* **Goal of the exercise**:
Exactly the lines from the line with "Write part 2 of the bpy" to the line with "mesh('hinge', V, F, 'hinge', lap, True)" should be extracted, both included, with no other lines.

**** Extracted material

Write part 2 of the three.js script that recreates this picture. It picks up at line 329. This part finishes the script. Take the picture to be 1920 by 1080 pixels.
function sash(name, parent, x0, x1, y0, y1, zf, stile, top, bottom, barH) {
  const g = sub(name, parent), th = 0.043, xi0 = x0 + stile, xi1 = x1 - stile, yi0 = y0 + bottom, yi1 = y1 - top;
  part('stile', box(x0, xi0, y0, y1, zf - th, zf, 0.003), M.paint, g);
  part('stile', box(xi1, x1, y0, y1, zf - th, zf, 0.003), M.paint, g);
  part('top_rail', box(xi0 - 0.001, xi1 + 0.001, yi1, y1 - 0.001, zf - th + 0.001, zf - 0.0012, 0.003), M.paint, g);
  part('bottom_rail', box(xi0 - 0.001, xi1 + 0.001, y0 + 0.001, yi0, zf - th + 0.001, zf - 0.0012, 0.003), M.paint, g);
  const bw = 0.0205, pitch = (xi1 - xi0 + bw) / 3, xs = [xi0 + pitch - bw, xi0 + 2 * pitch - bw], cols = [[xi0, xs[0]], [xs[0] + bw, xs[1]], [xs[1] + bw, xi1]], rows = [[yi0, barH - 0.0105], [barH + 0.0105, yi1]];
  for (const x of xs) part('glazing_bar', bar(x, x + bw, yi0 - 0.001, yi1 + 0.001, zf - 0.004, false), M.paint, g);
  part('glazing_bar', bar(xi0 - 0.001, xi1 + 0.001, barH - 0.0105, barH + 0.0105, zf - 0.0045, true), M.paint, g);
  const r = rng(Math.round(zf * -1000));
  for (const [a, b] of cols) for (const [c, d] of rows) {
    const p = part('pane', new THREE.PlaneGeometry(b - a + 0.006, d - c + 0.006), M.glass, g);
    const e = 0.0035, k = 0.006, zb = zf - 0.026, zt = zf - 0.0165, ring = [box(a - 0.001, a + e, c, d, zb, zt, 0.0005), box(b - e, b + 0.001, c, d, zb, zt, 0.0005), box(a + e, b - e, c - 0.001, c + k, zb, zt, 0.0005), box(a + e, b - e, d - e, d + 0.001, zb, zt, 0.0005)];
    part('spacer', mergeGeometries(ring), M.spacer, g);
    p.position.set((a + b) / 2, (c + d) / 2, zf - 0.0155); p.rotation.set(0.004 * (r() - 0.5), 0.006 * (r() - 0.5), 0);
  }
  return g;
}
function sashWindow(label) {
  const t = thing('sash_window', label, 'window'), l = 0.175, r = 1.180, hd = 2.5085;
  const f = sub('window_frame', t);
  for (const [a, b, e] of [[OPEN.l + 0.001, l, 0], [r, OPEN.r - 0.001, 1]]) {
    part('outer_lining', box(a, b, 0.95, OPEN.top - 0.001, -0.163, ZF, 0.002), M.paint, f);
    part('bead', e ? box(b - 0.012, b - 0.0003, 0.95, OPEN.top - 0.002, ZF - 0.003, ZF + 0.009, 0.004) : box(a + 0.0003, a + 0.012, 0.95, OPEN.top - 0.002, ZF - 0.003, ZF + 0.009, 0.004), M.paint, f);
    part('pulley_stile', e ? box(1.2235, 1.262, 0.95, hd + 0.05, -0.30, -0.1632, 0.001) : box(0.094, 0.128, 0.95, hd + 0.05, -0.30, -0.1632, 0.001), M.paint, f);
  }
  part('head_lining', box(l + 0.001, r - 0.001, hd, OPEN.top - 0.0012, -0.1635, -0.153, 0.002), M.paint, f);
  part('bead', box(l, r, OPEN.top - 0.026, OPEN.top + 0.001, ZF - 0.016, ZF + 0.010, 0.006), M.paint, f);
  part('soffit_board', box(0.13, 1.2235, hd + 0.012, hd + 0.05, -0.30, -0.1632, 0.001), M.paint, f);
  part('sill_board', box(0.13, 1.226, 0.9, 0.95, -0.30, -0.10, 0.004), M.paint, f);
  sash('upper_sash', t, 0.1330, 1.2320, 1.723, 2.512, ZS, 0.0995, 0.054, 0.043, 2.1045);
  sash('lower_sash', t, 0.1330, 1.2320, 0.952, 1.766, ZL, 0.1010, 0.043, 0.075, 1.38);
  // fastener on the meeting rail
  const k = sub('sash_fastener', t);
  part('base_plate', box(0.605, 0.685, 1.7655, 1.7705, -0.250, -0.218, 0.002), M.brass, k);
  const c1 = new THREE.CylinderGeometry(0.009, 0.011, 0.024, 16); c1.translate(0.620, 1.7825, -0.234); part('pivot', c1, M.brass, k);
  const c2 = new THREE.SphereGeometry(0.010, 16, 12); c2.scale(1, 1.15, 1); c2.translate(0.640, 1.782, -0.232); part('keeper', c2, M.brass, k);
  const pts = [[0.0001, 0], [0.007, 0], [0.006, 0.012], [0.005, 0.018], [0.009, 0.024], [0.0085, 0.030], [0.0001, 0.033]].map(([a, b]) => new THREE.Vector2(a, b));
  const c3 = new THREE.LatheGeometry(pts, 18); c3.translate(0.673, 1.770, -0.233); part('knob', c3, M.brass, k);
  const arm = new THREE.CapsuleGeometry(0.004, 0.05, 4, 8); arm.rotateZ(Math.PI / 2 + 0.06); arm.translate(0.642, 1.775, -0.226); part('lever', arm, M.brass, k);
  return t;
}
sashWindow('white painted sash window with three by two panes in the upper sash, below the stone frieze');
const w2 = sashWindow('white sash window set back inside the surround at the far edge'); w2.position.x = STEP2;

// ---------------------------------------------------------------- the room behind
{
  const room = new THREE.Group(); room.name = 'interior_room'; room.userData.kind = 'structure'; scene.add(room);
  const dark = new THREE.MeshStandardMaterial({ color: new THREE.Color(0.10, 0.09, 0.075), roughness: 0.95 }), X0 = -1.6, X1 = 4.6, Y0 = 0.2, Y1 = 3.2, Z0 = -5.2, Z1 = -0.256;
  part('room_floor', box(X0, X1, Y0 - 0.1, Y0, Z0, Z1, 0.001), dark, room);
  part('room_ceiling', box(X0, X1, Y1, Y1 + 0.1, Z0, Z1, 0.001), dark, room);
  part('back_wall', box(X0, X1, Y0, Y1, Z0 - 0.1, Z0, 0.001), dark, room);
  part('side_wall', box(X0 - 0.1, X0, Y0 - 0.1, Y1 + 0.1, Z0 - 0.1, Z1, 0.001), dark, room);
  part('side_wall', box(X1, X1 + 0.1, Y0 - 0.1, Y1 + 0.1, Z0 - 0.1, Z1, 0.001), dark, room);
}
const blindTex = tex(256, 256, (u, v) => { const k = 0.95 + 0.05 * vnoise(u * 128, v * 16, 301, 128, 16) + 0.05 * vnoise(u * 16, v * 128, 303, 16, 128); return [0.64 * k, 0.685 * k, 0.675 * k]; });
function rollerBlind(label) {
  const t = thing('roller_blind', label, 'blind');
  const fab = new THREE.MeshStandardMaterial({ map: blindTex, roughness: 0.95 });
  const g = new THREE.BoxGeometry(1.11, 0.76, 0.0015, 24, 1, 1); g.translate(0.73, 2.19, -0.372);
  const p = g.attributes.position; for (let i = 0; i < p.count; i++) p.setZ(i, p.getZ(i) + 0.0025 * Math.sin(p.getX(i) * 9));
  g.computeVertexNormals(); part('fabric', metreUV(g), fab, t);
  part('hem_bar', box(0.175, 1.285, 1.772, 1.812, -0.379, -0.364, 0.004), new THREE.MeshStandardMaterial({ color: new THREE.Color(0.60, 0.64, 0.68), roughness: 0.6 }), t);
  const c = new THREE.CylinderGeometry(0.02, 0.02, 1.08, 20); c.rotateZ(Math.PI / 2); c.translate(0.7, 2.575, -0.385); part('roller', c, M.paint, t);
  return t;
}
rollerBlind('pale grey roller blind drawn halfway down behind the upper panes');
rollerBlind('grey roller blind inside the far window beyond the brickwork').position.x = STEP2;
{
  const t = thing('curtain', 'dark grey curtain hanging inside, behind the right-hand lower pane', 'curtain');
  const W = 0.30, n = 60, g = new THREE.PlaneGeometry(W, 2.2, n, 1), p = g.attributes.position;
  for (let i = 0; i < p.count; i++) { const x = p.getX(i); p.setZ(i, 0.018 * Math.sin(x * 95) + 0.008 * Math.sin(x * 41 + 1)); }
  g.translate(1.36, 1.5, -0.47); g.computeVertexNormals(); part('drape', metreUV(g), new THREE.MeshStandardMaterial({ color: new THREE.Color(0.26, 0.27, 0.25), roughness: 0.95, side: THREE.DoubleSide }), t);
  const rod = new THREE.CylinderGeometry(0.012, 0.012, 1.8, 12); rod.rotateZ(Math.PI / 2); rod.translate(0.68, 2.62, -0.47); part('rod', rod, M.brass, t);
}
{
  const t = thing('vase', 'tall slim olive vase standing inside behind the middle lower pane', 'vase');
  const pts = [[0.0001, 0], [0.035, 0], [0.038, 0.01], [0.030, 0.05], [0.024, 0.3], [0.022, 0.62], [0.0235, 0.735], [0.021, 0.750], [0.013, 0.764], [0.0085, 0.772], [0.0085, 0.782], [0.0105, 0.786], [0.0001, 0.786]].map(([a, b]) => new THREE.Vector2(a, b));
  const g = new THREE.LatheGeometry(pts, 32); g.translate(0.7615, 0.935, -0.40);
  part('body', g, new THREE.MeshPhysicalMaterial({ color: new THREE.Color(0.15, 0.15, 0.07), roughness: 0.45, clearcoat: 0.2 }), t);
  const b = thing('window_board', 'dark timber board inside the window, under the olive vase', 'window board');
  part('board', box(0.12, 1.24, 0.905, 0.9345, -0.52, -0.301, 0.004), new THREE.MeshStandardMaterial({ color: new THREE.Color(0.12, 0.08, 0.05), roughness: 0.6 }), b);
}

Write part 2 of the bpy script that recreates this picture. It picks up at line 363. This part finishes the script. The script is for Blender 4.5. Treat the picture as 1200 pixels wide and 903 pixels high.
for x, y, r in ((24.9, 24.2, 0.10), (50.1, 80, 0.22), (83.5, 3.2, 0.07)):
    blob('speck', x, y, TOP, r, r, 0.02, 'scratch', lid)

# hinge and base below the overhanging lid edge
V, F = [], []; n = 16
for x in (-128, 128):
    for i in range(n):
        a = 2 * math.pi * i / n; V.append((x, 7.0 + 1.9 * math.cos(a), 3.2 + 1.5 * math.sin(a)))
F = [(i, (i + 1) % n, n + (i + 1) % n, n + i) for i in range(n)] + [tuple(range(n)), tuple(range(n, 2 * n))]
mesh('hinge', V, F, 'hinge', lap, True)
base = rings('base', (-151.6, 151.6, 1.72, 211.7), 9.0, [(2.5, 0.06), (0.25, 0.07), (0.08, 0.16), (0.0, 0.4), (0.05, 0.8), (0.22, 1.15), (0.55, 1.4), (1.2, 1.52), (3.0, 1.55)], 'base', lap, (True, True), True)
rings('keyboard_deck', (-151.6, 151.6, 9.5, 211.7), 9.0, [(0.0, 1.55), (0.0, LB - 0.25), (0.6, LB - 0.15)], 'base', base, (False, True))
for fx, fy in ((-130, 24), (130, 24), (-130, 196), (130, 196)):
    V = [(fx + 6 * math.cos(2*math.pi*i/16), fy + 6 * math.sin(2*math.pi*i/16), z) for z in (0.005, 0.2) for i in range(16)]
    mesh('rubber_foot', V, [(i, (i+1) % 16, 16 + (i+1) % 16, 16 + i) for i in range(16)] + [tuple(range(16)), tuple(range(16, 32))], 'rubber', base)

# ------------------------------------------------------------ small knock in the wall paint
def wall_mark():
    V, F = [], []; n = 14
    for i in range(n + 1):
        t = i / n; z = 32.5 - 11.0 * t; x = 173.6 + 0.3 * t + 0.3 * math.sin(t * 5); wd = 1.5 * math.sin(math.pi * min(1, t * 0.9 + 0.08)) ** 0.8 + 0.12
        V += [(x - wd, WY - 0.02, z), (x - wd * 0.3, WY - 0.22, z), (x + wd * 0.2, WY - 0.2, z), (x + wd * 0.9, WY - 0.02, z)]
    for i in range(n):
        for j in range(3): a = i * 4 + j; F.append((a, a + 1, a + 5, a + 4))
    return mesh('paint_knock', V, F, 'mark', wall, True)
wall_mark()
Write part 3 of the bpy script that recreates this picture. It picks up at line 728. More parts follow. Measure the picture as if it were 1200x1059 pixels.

********

* **The solution**:
Write part 2 of the bpy script that recreates this picture. It picks up at line 363. This part finishes the script. The script is for Blender 4.5. Treat the picture as 1200 pixels wide and 903 pixels high.
for x, y, r in ((24.9, 24.2, 0.10), (50.1, 80, 0.22), (83.5, 3.2, 0.07)):
    blob('speck', x, y, TOP, r, r, 0.02, 'scratch', lid)

# hinge and base below the overhanging lid edge
V, F = [], []; n = 16
for x in (-128, 128):
    for i in range(n):
        a = 2 * math.pi * i / n; V.append((x, 7.0 + 1.9 * math.cos(a), 3.2 + 1.5 * math.sin(a)))
F = [(i, (i + 1) % n, n + (i + 1) % n, n + i) for i in range(n)] + [tuple(range(n)), tuple(range(n, 2 * n))]
mesh('hinge', V, F, 'hinge', lap, True)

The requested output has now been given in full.